### Exercise instructions
In the records below, find the line that contains "Generate a Blender" and the line that contains "d = ray(px, py); return CAMLOC + d * (Y"; write out exactly those two lines and everything between them, without the pictures.

* Begin Input for this task *

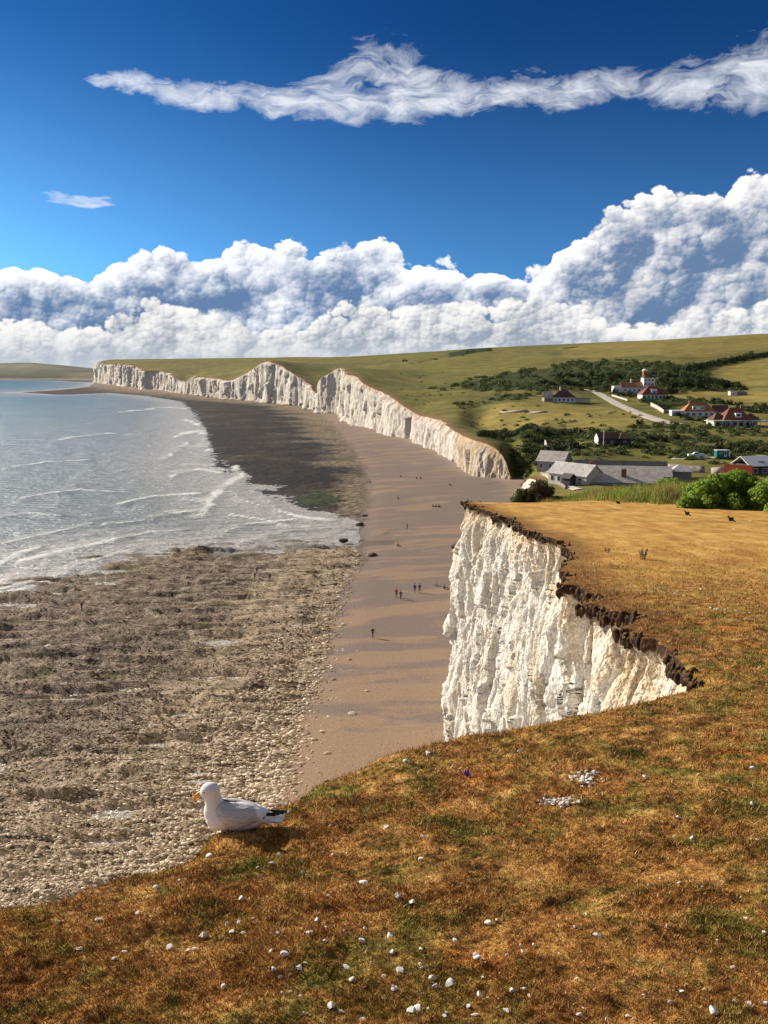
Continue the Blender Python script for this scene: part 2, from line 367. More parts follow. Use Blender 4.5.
# even pale grey overhead, unseen above the frame, added as neutral fill light
c = n.mix(n.mr(EL, 25, 42, 0, .75), c, k((.82, .84, .88), .30))
n.put(bg.inputs[0], c); bg.inputs[1].default_value = .105
W.cycles.sampling_method = 'MANUAL'; W.cycles.sample_map_resolution = 512
SC.view_settings.view_transform = 'Standard'; SC.view_settings.look = 'None'; SC.view_settings.gamma = 1; SC.view_settings.exposure = .6; SC.view_settings.use_curve_mapping = False
SC.cycles.max_bounces = 6; SC.cycles.diffuse_bounces = 3; SC.cycles.glossy_bounces = 3; SC.cycles.transparent_max_bounces = 8; SC.cycles.use_denoising = True
# ================================================================ materials of the ground
def f_turf(n, b, blade=False):
    P = n.pos(); X, Y, Z = n.sep(P)
    P2 = n.comb(X, Y, 0.)
    big = n.noise(P2, .55, 4, .55); med = n.noise(P2, 3.2, 5, .6); fine = n.noise(P2, 28, 4, .65); strk = n.noise(n.scl(P2, (1.1, .45, 1)), .9, 8, .75)
    t = n.m('ADD', n.m('MULTIPLY', n.noise(P2, 3.2, 8, .72), .62), n.m('MULTIPLY', fine, .38))
    if blade: t = n.m('ADD', n.m('MULTIPLY', t, .55), n.m('MULTIPLY', n.attr('rnd'), .45))
    near = n.ramp(t, [(.34, (.022, .012, .006)), (.42, (.14, .060, .017)), (.50, (.36, .165, .042)), (.59, (.58, .33, .10)), (.70, (.90, .68, .38))])
    green = n.ramp(t, [(.35, (.010, .012, .004)), (.44, (.065, .068, .012)), (.53, (.19, .165, .030)), (.67, (.48, .38, .11))])
    g = n.mr(n.m('ADD', n.m('MULTIPLY', n.noise(P2, 2.1, 7, .72, dist=.5), .68), n.m('MULTIPLY', big, .32)), .455, .60)
    g = n.m('MAXIMUM', g, n.mr(n.noise(P2, 9., 5, .7), .56, .66, 0, .65))
    near = n.mix(n.mr(n.noise(P2, .42, 4, .6), .56, .66, 0, .6), near, n.mix(1., near, (1.3, .92, .7), 'MULTIPLY'))
    g2 = n.m('MULTIPLY', g, n.mr(Y, 60, 20, .45, .9))
    c = n.mix(g2, near, green)
    far = n.ramp(n.m('ADD', n.m('MULTIPLY', strk, .7), n.m('MULTIPLY', fine, .3)), [(.32, (.20, .085, .022)), (.44, (.42, .215, .05)), (.55, (.62, .37, .10)), (.68, (.85, .60, .25))])
    w = n.mr(n.m('ADD', Y, n.m('MULTIPLY', n.m('SUBTRACT', big, .5), 26)), 17, 36, 0, .9)
    c = n.mix(w, c, far)
    olive = n.mr(n.noise(n.scl(P2, (.12, .4, 1)), 1., 4, .6), .55, .66, 0, .6)
    c = n.mix(n.m('MULTIPLY', w, olive), c, (.14, .12, .03))
    rdist = n.attr('edge'); 
    if not blade: c = n.mix(n.m('MULTIPLY', n.mr(rdist, 1.6, .1), n.mr(Y, 12, 16, 0, .75)), c, (.13, .052, .02))
    n.put(b.inputs['Base Color'], c); b.inputs['Roughness'].default_value = .95; b.inputs['Specular IOR Level'].default_value = .1
    if not blade: n.put(b.inputs['Normal'], n.bump(n.m('ADD', fine, n.noise(P2, 90, 3, .6)), .9, .012))
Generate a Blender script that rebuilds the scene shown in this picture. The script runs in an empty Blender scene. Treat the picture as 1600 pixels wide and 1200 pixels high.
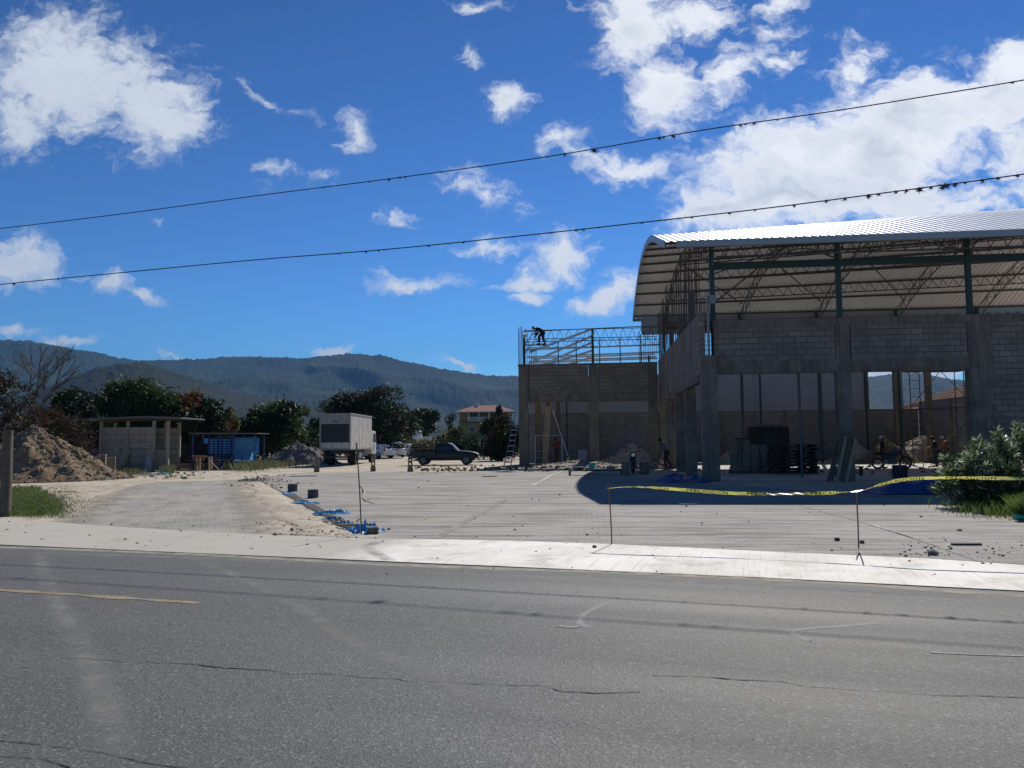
import bpy, bmesh, math, random
import numpy as np
from mathutils import Vector, Matrix, Euler, noise as mnoise
R = math.radians
random.seed(7); rng = np.random.default_rng(7)
SC = bpy.context.scene; COL = SC.collection

# ------------------------------------------------------------------ camera
cam_d = bpy.data.cameras.new("camera"); cam = bpy.data.objects.new("camera", cam_d); COL.objects.link(cam)
cam_d.sensor_width = 36; cam_d.lens = 27.0; cam_d.clip_start = 0.1; cam_d.clip_end = 40000
CAMLOC = Vector((0, 0, 1.6))
CAMR = Matrix.Rotation(R(94.29), 3, 'X') @ Matrix.Rotation(R(-0.5), 3, 'Z')
cam.matrix_world = Matrix.Translation(CAMLOC) @ CAMR.to_4x4()
SC.camera = cam

# ------------------------------------------------------------------ sun, sky
SUN_EL, SUN_AZ = 41.4, 21.0           # azimuth from +Y towards +X
sdir = Vector((math.sin(R(SUN_AZ)) * math.cos(R(SUN_EL)), math.cos(R(SUN_AZ)) * math.cos(R(SUN_EL)), math.sin(R(SUN_EL))))
sl = bpy.data.lights.new("sun", 'SUN'); sl.energy = 4.2; sl.angle = R(0.5); sl.color = (1.0, 0.95, 0.87)
so = bpy.data.objects.new("sun", sl); COL.objects.link(so); so.location = (0, 0, 50)
so.rotation_euler = (-sdir).to_track_quat('-Z', 'Y').to_euler()
SC.view_settings.view_transform = 'Standard'; SC.view_settings.look = 'None'
SC.view_settings.exposure = 0.48; SC.view_settings.gamma = 1.0
SKY_STRENGTH = 0.09
HAZE = 0.000095

def ray(px, py):
    return (CAMR @ Vector(((px - 800) / 1200, -(py - 600) / 1200, -1)))
def G(px, py, z=0.0):                 # the point of level z that stands at this place in the photo
    d = ray(px, py); return CAMLOC + d * ((z - CAMLOC.z) / d.z)
def AT(px, py, Y):
    d = ray(px, py); return CAMLOC + d * (Y / d.y)

# clouds: (cx, cy, rx, ry, tilt, weight) as seen towards +Y, kept as directions
CLOUDS = [(120, 120, 190, 105, 15, 1.15), (225, 165, 130, 70, 28, 1.0), (40, 190, 90, 50, 25, .8), (30, 408, 68, 52, 0, 1.1), (172, 446, 34, 20, 10, .95), (228, 464, 36, 14, 10, .8),
  (556, 212, 28, 30, 35, .62), (795, 158, 36, 30, 30, .66), (410, 150, 60, 9, 30, .46), (460, 178, 30, 8, 15, .42), (745, 300, 80, 26, 22, .62), (612, 340, 40, 11, 0, .5), (655, 438, 88, 17, -4, .85), (612, 434, 36, 20, 0, .8),
  (880, 402, 58, 48, -30, 1.1), (828, 438, 66, 16, 0, .9), (765, 388, 66, 15, 5, .65), (826, 462, 34, 10, -5, .85), (958, 454, 72, 28, -18, .95), (880, 225, 40, 26, -10, .6), (975, 262, 92, 30, 12, .85),
  (985, 45, 80, 80, 40, 1.1), (1040, 140, 80, 66, 50, 1.1), (1130, 120, 90, 34, -28, .85), (1220, 98, 48, 20, -15, .7), (1090, 20, 90, 40, 0, .9), (1215, 12, 60, 20, -15, .75), (1210, 55, 34, 14, -10, .55), (735, 10, 36, 11, 0, .42), (740, 95, 24, 12, 30, .45),
  (1230, 270, 210, 96, -20, 1.5), (1400, 215, 250, 98, -22, 1.55), (1560, 140, 170, 70, -28, 1.4), (1160, 320, 140, 44, -10, 1.3), (1330, 310, 240, 60, 0, 1.4), (1480, 325, 140, 26, 0, 1.0), (1590, 210, 60, 45, 0, .9), (1330, 110, 40, 60, 35, .7), (1620, 240, 90, 110, 0, 1.0),
  (516, 545, 42, 9, 0, .95), (720, 577, 46, 9, 14, .95), (25, 522, 52, 13, 0, .95), (110, 532, 46, 11, -8, .85), (275, 563, 32, 7, 0, .7), (1420, 596, 120, 16, 0, 1.2), (1480, 580, 70, 14, 0, 1.1), (1390, 575, 90, 18, 0, 1.1), (258, 348, 16, 7, 0, .4), (500, 285, 50, 12, 0, .28), (420, 265, 26, 12, 0, .28), (130, 425, 26, 8, 0, .45)]

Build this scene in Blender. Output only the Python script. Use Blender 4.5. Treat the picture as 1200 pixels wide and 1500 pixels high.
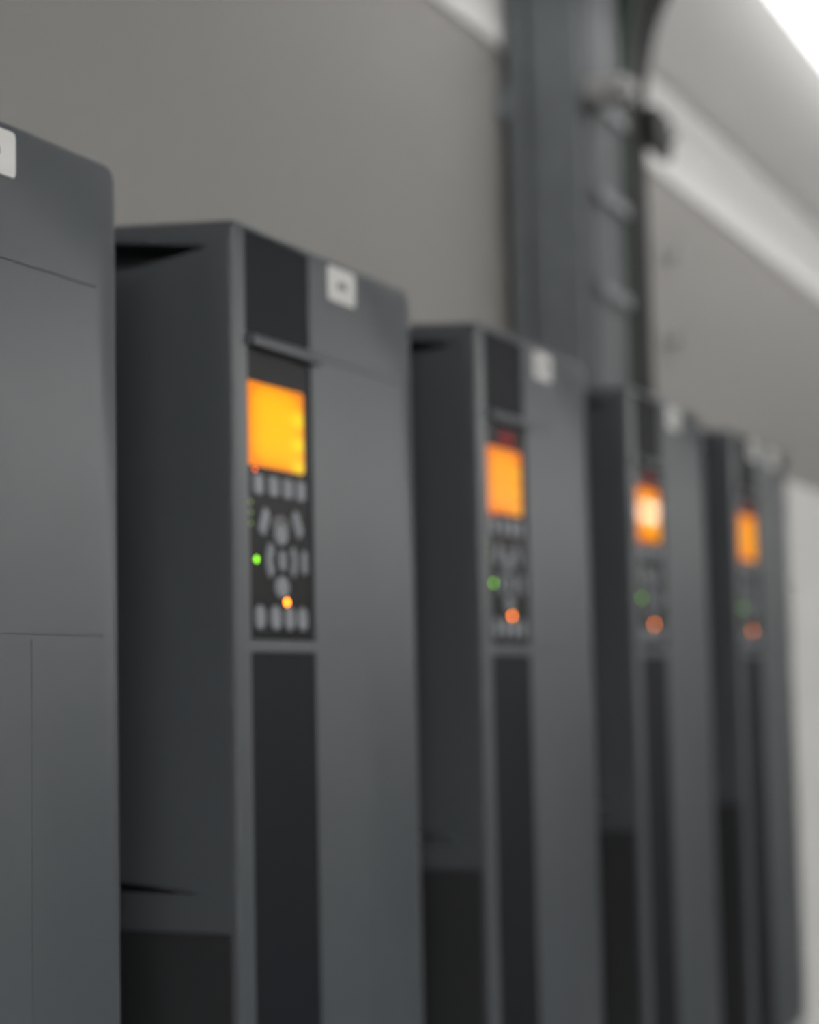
import bpy, bmesh, math, random
from mathutils import Vector, Matrix

random.seed(4)
scene = bpy.context.scene
for o in list(bpy.data.objects):
    bpy.data.objects.remove(o)
C = scene.collection

# ------------------------------------------------------------------ camera
EYE = 1.50                                   # eye height; row of drives runs along +X, wall is at +Y
cam_d = bpy.data.cameras.new('camera')
cam = bpy.data.objects.new('camera', cam_d)
C.objects.link(cam)
scene.camera = cam
cam_d.sensor_fit = 'VERTICAL'
cam_d.sensor_height = 36.0
cam_d.lens = 68.4
FW = Vector((0.90981725, 0.40589219, 0.08651076))
RT = Vector((0.40898759, -0.91230051, -0.02090283))
UP = Vector((-0.07043951, -0.05439958, 0.99603161))
m = Matrix((RT, UP, -FW)).transposed().to_4x4()
m.translation = Vector((0, -0.5179, EYE))
cam.matrix_world = m
cam_d.clip_start = 0.02
cam_d.clip_end = 60
cam_d.dof.use_dof = True
cam_d.dof.focus_distance = 0.80
cam_d.dof.aperture_fstop = 5.1

# ------------------------------------------------------------------ world / exposure
w = bpy.data.worlds.new('world')
scene.world = w
w.use_nodes = True
w.node_tree.nodes['Background'].inputs[0].default_value = (0.02, 0.02, 0.022, 1)
w.node_tree.nodes['Background'].inputs[1].default_value = 0.2
scene.view_settings.view_transform = 'Standard'
scene.view_settings.look = 'None'
scene.view_settings.gamma = 1.0
scene.view_settings.use_curve_mapping = False
scene.view_settings.exposure = 0.1
LAMP_ROW = 54.0        # strength of the tubes in the middle of the room
LAMP_WALL = 2.5        # strength of the dimmer fitting above the drives
LAMP_FAR = 6.5
FILL_NEAR = 105.0     # strength of the unseen tube added to lift the drive flanks
FILL_MID = 30.0       # strength of the unseen tubes added to brighten the far drive fronts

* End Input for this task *

### Solution below
Generate a Blender script that rebuilds the scene shown in this picture. The script runs in an empty Blender scene. Treat the picture as 1600 pixels wide and 1200 pixels high.
import bpy, bmesh, math, random
import numpy as np
from mathutils import Vector, Matrix, Euler, noise as mnoise
R = math.radians
random.seed(7); rng = np.random.default_rng(7)
SC = bpy.context.scene; COL = SC.collection

# ------------------------------------------------------------------ camera
cam_d = bpy.data.cameras.new("camera"); cam = bpy.data.objects.new("camera", cam_d); COL.objects.link(cam)
cam_d.sensor_width = 36; cam_d.lens = 27.0; cam_d.clip_start = 0.1; cam_d.clip_end = 40000
CAMLOC = Vector((0, 0, 1.6))
CAMR = Matrix.Rotation(R(94.29), 3, 'X') @ Matrix.Rotation(R(-0.5), 3, 'Z')
cam.matrix_world = Matrix.Translation(CAMLOC) @ CAMR.to_4x4()
SC.camera = cam

# ------------------------------------------------------------------ sun, sky
SUN_EL, SUN_AZ = 41.4, 21.0           # azimuth from +Y towards +X
sdir = Vector((math.sin(R(SUN_AZ)) * math.cos(R(SUN_EL)), math.cos(R(SUN_AZ)) * math.cos(R(SUN_EL)), math.sin(R(SUN_EL))))
sl = bpy.data.lights.new("sun", 'SUN'); sl.energy = 4.2; sl.angle = R(0.5); sl.color = (1.0, 0.95, 0.87)
so = bpy.data.objects.new("sun", sl); COL.objects.link(so); so.location = (0, 0, 50)
so.rotation_euler = (-sdir).to_track_quat('-Z', 'Y').to_euler()
SC.view_settings.view_transform = 'Standard'; SC.view_settings.look = 'None'
SC.view_settings.exposure = 0.48; SC.view_settings.gamma = 1.0
SKY_STRENGTH = 0.09
HAZE = 0.000095

def ray(px, py):
    return (CAMR @ Vector(((px - 800) / 1200, -(py - 600) / 1200, -1)))
def G(px, py, z=0.0):                 # the point of level z that stands at this place in the photo
    d = ray(px, py); return CAMLOC + d * ((z - CAMLOC.z) / d.z)
def AT(px, py, Y):
    d = ray(px, py); return CAMLOC + d * (Y / d.y)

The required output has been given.